_WORK TO COMPLETE_. From the entries that follow, extract each line holding the string "scene".
## BEGIN INPUT
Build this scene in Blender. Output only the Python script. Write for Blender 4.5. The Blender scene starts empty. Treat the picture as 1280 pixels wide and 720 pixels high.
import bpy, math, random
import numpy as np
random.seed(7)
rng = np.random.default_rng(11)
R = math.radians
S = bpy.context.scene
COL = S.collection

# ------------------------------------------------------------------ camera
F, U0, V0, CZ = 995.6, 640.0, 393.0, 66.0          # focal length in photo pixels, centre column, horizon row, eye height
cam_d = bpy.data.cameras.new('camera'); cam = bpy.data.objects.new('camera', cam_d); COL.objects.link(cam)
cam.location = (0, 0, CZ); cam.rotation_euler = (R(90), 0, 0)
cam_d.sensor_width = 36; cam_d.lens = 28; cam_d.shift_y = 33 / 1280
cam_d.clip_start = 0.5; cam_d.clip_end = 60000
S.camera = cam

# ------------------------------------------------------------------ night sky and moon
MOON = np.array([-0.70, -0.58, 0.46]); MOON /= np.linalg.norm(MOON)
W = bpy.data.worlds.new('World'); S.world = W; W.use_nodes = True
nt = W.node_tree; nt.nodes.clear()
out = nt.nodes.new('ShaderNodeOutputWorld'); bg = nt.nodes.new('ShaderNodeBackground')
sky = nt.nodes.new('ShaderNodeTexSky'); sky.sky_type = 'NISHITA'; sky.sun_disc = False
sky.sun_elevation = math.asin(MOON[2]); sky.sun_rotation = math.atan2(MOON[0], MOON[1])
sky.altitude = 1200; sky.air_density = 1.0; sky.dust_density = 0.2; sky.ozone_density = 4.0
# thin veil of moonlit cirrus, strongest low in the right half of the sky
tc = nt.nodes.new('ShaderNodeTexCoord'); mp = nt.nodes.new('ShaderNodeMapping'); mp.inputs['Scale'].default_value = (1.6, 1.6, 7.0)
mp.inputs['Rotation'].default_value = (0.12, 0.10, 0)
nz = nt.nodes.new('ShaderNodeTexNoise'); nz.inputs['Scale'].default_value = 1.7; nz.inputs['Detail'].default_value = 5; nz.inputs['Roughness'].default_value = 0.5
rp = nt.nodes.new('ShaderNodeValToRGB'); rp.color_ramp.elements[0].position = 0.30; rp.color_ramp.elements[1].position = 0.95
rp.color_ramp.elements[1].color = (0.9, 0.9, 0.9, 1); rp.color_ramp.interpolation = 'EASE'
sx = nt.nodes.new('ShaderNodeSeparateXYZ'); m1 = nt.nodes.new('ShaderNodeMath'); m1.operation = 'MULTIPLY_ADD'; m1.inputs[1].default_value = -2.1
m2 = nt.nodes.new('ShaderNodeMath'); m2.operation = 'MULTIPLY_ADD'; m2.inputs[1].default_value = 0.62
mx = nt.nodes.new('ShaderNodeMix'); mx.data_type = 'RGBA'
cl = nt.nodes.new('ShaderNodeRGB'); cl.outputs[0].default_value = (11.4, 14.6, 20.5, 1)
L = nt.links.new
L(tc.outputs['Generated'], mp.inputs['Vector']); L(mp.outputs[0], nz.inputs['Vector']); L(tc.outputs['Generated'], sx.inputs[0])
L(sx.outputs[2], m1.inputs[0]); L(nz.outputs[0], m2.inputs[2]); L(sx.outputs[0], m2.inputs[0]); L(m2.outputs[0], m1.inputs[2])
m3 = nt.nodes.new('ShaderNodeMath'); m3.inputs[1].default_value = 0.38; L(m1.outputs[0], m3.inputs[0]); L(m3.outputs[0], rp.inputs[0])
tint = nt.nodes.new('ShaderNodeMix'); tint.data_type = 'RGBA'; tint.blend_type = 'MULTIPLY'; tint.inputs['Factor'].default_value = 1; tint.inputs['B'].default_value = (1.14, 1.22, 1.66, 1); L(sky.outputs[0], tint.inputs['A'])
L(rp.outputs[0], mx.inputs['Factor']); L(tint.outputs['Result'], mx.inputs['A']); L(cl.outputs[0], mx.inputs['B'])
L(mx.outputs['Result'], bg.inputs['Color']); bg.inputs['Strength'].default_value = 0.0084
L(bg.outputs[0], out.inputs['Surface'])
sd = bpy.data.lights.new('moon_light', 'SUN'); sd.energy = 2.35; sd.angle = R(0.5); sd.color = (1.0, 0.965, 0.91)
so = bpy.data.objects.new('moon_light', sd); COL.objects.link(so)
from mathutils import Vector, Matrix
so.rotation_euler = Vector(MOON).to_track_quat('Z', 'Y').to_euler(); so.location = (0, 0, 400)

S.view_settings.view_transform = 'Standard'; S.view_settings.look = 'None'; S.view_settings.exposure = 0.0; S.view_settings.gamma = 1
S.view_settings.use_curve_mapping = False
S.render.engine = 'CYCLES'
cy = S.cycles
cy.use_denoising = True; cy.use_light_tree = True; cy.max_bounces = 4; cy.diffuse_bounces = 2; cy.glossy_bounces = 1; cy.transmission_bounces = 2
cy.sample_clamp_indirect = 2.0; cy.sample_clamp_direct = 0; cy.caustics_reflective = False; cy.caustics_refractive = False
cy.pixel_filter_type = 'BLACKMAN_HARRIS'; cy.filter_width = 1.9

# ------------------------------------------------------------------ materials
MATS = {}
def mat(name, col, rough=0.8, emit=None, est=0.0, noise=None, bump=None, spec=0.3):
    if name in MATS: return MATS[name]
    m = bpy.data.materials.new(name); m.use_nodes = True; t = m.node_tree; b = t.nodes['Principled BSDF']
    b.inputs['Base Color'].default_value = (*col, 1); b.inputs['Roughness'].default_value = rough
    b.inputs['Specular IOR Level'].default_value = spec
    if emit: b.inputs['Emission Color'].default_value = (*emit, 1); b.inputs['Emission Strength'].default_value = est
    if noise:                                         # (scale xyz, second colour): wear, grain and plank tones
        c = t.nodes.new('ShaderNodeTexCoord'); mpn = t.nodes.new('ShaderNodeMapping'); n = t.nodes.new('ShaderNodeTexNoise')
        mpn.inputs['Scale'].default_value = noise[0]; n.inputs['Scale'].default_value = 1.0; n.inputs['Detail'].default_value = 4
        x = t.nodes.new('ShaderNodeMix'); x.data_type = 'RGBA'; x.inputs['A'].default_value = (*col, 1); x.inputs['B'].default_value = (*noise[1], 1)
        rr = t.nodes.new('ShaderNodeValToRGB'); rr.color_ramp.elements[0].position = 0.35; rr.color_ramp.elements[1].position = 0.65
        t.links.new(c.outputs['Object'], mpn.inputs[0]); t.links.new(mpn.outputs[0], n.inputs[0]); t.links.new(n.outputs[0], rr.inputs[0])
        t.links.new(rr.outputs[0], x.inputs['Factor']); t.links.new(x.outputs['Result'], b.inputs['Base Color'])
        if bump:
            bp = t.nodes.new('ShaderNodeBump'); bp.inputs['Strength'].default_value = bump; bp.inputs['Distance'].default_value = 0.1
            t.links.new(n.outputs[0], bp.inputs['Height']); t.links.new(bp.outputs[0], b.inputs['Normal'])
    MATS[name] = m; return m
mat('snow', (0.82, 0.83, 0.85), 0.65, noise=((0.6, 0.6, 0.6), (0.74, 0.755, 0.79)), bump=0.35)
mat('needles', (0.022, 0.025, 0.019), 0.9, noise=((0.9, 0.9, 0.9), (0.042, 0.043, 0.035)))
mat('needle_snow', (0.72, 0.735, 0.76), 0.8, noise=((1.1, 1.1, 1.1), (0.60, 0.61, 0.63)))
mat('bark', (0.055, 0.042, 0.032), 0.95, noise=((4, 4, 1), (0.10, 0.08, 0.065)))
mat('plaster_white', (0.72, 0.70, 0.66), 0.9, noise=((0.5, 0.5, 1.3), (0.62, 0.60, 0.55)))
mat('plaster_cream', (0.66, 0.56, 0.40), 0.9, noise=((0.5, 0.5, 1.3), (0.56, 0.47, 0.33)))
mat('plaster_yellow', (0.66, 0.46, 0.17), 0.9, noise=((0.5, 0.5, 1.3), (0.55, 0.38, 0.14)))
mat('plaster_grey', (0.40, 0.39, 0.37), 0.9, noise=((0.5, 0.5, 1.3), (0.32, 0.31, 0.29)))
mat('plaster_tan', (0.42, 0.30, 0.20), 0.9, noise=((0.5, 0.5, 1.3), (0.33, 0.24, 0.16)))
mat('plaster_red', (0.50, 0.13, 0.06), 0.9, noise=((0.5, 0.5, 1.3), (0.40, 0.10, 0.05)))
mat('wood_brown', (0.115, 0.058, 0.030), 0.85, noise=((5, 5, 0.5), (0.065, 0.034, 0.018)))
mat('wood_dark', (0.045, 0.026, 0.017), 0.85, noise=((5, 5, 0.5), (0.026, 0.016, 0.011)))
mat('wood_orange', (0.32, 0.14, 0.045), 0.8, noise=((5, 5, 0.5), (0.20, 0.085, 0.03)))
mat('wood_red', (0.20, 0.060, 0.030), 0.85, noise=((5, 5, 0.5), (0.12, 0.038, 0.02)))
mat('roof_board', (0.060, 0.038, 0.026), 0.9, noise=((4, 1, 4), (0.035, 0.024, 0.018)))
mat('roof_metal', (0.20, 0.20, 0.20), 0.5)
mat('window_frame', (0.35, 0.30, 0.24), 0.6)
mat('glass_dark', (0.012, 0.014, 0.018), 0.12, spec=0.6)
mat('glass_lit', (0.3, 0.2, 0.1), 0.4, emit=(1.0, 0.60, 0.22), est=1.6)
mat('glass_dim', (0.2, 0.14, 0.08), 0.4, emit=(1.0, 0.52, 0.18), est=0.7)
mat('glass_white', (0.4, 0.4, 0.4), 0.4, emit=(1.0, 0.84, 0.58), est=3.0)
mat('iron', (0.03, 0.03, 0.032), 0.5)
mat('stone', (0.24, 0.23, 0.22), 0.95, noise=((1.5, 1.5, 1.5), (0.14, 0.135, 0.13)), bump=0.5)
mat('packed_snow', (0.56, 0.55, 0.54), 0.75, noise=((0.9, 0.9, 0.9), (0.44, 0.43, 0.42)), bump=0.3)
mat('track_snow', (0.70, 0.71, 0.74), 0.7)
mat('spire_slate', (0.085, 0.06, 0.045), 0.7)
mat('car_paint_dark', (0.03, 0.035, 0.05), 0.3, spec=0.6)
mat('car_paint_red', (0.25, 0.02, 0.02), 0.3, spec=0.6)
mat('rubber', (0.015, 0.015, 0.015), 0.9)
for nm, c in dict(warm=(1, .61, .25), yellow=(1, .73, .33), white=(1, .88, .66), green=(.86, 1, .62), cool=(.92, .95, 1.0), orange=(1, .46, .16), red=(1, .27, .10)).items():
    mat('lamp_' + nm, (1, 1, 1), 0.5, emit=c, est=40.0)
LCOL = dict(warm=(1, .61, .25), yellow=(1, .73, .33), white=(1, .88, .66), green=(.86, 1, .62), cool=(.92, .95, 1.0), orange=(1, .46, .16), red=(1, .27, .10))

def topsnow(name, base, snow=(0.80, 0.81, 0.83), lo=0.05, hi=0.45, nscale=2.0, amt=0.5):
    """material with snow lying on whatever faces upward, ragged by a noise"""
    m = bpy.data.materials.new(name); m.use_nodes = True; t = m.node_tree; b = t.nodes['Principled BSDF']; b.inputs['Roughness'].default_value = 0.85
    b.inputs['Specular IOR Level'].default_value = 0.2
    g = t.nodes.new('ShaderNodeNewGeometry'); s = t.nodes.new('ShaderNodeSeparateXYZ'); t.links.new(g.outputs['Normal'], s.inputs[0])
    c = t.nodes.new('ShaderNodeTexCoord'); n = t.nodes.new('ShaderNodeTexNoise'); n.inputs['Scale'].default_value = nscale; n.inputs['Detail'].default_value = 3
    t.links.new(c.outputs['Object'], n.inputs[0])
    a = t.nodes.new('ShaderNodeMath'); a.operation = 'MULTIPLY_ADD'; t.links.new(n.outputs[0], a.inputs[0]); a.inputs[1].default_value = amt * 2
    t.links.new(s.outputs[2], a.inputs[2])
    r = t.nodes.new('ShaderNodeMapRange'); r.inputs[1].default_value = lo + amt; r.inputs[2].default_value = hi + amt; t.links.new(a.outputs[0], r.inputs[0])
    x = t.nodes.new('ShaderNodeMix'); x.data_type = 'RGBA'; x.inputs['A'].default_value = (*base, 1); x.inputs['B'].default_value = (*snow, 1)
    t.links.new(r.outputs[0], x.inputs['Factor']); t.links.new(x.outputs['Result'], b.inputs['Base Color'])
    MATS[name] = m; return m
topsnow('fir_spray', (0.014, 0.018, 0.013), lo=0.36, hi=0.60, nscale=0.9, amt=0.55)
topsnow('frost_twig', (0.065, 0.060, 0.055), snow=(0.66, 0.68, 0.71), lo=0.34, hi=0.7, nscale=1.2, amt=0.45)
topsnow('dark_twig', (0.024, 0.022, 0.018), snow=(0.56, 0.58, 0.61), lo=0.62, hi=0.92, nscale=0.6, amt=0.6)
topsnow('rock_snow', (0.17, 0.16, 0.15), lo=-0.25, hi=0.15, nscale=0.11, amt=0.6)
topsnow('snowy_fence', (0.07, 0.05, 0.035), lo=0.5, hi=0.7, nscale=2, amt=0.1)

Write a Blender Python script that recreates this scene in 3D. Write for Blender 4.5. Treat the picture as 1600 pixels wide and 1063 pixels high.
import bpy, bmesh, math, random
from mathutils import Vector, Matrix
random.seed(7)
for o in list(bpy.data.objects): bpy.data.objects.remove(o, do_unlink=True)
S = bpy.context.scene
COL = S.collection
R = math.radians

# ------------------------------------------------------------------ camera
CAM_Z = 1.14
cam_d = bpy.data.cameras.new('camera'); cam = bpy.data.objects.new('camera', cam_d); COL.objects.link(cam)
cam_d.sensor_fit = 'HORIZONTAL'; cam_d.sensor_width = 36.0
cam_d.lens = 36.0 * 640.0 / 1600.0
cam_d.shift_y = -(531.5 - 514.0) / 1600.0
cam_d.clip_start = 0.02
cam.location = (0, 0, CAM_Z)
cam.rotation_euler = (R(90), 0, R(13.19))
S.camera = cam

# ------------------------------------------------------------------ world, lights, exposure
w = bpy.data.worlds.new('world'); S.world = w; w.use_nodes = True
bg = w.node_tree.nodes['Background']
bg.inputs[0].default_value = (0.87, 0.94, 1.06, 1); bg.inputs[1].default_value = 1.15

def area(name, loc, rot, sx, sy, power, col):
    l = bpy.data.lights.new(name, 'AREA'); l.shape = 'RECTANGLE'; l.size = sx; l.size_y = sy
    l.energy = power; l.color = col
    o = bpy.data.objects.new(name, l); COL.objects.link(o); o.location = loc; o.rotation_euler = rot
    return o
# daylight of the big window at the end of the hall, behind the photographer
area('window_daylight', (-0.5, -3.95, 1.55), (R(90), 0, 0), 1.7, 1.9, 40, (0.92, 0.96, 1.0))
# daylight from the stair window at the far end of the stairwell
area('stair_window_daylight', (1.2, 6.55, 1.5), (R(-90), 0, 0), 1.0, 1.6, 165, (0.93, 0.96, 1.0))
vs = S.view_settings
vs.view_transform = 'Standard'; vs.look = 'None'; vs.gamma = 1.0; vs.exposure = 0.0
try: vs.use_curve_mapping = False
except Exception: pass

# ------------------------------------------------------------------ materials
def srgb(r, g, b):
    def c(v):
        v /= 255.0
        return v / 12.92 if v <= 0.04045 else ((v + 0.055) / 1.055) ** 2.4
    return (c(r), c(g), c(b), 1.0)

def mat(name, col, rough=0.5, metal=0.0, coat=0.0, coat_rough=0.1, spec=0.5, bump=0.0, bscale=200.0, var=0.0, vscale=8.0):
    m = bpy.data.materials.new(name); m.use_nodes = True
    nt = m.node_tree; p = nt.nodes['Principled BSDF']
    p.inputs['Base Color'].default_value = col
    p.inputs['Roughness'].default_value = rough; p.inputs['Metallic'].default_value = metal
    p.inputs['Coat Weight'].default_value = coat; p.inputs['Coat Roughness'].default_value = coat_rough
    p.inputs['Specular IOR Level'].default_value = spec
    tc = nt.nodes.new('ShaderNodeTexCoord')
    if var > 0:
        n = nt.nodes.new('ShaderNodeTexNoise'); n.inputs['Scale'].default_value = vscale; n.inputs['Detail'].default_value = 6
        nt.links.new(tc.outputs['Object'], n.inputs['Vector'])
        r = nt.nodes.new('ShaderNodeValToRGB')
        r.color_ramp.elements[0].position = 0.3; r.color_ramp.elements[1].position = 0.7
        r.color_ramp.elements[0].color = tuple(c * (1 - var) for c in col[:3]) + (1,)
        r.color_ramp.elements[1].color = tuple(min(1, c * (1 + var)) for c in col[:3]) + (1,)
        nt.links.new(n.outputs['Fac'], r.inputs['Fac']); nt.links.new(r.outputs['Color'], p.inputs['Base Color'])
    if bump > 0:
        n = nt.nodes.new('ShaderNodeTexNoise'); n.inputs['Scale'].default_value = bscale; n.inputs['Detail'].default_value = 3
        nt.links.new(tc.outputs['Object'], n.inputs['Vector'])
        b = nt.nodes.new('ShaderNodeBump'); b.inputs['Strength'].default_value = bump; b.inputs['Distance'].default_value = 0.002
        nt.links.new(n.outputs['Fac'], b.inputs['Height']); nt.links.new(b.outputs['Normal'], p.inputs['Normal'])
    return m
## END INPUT
_SOLVED PROBLEM_.
Build this scene in Blender. Output only the Python script. Write for Blender 4.5. The Blender scene starts empty. Treat the picture as 1280 pixels wide and 720 pixels high.
S = bpy.context.scene
Write a Blender Python script that recreates this scene in 3D. Write for Blender 4.5. Treat the picture as 1600 pixels wide and 1063 pixels high.
S = bpy.context.scene